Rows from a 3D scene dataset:

········

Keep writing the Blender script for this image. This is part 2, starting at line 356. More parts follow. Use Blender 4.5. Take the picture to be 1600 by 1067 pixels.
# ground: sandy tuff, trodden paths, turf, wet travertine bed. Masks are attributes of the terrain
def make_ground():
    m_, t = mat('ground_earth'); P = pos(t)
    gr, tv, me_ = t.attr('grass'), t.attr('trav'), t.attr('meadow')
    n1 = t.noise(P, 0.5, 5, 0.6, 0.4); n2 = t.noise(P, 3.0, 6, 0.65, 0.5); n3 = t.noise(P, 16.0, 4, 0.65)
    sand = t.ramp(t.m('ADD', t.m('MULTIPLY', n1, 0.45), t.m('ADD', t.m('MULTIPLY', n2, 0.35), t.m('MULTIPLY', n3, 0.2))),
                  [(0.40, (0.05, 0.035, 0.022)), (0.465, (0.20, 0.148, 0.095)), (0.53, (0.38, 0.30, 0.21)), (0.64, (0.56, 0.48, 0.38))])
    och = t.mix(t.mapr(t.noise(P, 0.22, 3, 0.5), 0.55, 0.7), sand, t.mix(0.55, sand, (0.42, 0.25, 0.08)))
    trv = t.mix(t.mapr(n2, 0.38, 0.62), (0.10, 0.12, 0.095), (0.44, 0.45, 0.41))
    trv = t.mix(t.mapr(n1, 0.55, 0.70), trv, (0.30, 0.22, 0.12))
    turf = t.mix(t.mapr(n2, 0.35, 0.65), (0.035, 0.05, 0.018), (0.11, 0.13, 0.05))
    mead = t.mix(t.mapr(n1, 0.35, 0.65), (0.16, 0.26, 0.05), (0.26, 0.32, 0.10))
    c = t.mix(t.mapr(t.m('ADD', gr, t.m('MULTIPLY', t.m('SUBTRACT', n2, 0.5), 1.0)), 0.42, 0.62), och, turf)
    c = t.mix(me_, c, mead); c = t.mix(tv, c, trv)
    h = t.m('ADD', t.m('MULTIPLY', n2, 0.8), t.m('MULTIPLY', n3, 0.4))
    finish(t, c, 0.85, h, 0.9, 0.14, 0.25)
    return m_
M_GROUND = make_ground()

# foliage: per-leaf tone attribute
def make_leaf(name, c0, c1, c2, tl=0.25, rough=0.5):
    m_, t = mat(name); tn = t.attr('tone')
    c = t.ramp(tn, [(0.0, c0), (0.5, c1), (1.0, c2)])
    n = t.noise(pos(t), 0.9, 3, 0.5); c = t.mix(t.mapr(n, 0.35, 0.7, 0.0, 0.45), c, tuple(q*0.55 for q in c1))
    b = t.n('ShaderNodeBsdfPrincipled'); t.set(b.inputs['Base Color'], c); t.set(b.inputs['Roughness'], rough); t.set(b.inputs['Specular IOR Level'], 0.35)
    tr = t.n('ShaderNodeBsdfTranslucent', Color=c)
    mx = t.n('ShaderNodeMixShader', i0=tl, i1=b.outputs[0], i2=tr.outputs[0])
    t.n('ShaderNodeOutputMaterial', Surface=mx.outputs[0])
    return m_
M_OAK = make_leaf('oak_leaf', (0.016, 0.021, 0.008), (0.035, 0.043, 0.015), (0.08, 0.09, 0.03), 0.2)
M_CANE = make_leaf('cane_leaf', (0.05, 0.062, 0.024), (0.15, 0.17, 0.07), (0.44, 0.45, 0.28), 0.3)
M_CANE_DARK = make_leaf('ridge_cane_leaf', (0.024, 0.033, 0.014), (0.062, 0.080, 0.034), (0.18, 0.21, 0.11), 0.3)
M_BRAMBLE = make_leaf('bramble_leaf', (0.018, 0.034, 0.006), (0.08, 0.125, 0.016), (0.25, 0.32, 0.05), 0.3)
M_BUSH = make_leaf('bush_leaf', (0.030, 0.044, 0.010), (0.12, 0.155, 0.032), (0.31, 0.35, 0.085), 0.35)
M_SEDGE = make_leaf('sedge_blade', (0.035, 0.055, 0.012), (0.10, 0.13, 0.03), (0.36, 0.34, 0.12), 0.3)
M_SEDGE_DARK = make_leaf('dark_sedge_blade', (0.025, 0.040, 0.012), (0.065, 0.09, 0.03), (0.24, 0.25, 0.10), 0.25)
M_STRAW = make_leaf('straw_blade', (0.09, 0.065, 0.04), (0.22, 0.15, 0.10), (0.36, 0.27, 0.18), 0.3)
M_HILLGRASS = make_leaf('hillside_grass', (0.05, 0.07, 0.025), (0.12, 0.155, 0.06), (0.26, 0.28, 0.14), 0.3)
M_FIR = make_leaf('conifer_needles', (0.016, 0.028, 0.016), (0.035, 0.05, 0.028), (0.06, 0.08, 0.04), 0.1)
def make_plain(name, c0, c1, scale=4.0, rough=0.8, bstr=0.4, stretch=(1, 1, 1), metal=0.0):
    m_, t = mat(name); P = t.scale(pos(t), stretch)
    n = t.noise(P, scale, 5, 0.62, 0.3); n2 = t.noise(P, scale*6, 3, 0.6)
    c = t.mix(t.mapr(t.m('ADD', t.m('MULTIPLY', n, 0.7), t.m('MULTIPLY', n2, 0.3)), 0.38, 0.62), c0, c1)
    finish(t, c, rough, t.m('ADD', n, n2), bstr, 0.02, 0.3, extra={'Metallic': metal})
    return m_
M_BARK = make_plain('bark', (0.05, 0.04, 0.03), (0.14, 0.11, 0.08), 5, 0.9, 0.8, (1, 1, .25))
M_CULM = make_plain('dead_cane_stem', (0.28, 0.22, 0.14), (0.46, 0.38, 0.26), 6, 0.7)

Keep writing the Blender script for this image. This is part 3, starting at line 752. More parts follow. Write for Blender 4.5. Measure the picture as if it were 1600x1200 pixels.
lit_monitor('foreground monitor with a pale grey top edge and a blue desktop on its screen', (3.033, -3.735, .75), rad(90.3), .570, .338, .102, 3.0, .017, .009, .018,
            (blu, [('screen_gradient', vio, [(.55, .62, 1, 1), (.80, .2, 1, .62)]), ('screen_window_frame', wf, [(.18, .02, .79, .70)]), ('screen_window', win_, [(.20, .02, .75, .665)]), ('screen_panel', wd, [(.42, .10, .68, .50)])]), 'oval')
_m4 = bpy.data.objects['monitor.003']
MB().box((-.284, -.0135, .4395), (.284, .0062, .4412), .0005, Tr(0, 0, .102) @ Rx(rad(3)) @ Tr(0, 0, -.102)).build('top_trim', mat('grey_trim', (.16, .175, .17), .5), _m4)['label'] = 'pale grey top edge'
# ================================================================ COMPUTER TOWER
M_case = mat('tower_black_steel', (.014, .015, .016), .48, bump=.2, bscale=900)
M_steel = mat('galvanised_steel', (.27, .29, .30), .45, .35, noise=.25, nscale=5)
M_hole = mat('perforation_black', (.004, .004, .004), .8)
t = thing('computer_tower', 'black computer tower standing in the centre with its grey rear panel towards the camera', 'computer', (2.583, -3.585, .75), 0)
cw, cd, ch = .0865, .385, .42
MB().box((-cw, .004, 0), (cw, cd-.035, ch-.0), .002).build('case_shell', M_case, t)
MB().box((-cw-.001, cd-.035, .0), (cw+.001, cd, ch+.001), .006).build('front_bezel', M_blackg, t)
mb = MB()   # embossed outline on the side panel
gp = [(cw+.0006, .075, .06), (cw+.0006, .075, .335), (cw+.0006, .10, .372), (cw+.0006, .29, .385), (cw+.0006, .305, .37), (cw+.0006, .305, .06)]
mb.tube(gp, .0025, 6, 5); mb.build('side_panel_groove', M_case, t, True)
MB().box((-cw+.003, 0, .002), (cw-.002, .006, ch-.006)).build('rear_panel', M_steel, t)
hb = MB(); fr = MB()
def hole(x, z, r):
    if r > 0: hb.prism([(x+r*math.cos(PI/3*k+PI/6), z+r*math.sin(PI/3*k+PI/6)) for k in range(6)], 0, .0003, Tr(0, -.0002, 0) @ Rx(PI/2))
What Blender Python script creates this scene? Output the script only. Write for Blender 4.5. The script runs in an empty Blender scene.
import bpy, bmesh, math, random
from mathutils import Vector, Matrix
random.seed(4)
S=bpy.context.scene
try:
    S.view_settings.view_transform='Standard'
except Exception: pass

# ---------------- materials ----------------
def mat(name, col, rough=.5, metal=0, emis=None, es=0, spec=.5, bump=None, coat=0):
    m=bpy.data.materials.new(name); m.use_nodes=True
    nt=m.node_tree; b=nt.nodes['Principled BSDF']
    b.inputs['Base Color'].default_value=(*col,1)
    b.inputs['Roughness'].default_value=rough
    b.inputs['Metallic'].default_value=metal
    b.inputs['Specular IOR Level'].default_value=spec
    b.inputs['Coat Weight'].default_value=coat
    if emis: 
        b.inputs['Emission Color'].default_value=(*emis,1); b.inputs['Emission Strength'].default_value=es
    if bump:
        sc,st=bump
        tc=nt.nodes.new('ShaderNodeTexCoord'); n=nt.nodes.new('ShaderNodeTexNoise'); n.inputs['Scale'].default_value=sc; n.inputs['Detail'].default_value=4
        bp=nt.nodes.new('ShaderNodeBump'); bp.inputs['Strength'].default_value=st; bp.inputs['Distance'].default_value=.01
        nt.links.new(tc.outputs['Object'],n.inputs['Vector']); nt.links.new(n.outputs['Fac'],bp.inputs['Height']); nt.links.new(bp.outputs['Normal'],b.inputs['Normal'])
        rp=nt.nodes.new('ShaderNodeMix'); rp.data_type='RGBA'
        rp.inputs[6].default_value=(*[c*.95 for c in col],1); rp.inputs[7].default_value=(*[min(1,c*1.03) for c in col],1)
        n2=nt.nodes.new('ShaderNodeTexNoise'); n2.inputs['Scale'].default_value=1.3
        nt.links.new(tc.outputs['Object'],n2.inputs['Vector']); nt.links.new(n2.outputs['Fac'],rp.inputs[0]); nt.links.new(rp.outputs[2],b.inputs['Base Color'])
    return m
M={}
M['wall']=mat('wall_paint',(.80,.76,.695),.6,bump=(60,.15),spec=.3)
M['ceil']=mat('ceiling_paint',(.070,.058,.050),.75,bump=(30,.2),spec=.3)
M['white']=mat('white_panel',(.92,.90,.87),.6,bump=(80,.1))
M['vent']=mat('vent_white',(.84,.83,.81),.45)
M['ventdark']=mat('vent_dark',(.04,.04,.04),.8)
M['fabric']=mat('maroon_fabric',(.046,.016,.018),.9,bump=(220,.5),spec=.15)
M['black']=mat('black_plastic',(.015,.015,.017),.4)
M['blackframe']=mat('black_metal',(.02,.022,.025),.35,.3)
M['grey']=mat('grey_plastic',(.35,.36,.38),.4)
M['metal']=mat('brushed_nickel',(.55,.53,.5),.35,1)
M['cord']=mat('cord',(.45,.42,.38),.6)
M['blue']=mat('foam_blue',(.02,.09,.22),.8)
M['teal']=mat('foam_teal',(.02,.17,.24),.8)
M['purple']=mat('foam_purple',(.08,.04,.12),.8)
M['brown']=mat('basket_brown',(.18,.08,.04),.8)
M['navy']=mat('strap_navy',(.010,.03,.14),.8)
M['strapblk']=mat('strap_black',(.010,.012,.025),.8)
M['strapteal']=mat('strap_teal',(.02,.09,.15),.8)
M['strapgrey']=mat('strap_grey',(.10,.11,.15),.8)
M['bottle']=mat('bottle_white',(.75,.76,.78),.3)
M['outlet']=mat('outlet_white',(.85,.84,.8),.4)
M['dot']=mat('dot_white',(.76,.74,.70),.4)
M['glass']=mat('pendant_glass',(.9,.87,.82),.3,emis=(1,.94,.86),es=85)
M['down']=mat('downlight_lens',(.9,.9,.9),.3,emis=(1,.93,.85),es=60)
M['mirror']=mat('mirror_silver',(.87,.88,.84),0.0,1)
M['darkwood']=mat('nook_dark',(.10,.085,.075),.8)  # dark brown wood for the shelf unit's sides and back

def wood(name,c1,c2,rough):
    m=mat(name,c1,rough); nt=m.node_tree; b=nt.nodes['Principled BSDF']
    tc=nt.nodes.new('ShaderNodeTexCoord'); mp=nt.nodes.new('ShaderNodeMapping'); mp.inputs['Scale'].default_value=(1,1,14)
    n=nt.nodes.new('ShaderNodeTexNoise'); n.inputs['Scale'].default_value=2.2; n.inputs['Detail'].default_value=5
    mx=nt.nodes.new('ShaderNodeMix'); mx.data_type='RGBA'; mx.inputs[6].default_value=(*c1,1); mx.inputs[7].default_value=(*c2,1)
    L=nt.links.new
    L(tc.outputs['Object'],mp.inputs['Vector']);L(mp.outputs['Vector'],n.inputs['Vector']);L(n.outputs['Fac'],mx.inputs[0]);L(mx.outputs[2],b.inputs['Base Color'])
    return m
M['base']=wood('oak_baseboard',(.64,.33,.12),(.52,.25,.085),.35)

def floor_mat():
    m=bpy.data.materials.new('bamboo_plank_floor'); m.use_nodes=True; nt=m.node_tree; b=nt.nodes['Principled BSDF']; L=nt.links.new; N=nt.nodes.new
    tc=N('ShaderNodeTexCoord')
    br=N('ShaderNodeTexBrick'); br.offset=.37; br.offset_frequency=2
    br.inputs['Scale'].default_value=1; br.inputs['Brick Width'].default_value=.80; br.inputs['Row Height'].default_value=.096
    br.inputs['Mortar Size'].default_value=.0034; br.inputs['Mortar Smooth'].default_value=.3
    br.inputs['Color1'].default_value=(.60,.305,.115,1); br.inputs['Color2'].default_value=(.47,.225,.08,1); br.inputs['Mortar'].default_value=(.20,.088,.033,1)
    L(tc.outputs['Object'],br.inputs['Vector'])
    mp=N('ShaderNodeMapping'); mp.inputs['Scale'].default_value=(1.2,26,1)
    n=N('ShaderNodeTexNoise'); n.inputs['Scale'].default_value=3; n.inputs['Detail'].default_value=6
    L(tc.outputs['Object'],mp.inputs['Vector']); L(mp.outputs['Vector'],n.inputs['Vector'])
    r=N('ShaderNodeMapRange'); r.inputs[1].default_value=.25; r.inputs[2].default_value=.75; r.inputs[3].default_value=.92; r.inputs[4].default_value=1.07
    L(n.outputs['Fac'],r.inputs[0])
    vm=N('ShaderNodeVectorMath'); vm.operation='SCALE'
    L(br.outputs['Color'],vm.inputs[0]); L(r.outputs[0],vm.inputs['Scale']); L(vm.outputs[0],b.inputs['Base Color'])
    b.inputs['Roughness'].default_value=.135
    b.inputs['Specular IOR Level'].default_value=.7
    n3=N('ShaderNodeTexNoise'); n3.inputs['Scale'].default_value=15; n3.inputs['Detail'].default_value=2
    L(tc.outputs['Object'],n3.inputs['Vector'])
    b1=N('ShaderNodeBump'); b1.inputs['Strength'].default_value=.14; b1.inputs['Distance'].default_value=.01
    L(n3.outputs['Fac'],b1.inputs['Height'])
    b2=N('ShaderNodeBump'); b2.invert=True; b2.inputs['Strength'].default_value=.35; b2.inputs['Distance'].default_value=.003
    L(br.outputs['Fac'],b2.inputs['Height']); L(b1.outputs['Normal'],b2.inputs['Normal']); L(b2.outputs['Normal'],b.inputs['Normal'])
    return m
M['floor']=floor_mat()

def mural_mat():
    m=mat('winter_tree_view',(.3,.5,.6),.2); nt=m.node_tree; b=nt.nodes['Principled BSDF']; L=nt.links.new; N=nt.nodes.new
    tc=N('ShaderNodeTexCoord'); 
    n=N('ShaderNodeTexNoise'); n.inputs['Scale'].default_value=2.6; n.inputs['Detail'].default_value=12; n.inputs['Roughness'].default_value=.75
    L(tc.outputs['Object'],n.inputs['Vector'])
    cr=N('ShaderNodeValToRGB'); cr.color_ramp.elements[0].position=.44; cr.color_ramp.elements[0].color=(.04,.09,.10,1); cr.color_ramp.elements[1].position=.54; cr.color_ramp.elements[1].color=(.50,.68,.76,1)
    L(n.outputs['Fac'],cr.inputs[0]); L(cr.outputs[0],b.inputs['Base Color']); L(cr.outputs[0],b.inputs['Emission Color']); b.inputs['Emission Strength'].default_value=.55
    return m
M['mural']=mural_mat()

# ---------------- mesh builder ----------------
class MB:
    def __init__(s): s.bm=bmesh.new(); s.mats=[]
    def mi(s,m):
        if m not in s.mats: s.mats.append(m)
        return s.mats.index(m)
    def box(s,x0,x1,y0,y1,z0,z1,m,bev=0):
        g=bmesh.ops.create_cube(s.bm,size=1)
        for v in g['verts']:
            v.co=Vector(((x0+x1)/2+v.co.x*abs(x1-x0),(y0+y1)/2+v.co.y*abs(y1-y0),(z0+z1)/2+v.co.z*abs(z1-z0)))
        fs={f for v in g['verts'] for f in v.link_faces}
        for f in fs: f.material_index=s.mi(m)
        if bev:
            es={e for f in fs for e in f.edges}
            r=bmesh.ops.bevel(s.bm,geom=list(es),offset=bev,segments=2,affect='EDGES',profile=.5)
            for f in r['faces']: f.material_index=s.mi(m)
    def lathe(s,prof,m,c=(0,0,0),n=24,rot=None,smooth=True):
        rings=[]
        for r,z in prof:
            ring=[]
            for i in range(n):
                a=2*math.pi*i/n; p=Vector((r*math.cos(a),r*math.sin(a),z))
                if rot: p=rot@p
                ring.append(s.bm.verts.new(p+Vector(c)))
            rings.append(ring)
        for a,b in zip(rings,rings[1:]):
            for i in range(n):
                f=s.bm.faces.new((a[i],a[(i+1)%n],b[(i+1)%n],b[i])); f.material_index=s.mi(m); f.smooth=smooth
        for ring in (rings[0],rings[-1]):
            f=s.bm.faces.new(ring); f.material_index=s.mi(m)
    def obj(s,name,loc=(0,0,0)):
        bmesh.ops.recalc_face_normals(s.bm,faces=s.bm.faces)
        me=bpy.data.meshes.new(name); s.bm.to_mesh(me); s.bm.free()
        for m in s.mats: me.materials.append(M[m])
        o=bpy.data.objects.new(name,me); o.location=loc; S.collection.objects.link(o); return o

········

* Instruction:
Only the lines from the one with "m_, t = mat(name); tn = t.attr('tone')" to the one with "0.21, 0.11), 0.3)" are wanted; extract them exactly, both ends included.

* Complete output:
    m_, t = mat(name); tn = t.attr('tone')
    c = t.ramp(tn, [(0.0, c0), (0.5, c1), (1.0, c2)])
    n = t.noise(pos(t), 0.9, 3, 0.5); c = t.mix(t.mapr(n, 0.35, 0.7, 0.0, 0.45), c, tuple(q*0.55 for q in c1))
    b = t.n('ShaderNodeBsdfPrincipled'); t.set(b.inputs['Base Color'], c); t.set(b.inputs['Roughness'], rough); t.set(b.inputs['Specular IOR Level'], 0.35)
    tr = t.n('ShaderNodeBsdfTranslucent', Color=c)
    mx = t.n('ShaderNodeMixShader', i0=tl, i1=b.outputs[0], i2=tr.outputs[0])
    t.n('ShaderNodeOutputMaterial', Surface=mx.outputs[0])
    return m_
M_OAK = make_leaf('oak_leaf', (0.016, 0.021, 0.008), (0.035, 0.043, 0.015), (0.08, 0.09, 0.03), 0.2)
M_CANE = make_leaf('cane_leaf', (0.05, 0.062, 0.024), (0.15, 0.17, 0.07), (0.44, 0.45, 0.28), 0.3)
M_CANE_DARK = make_leaf('ridge_cane_leaf', (0.024, 0.033, 0.014), (0.062, 0.080, 0.034), (0.18, 0.21, 0.11), 0.3)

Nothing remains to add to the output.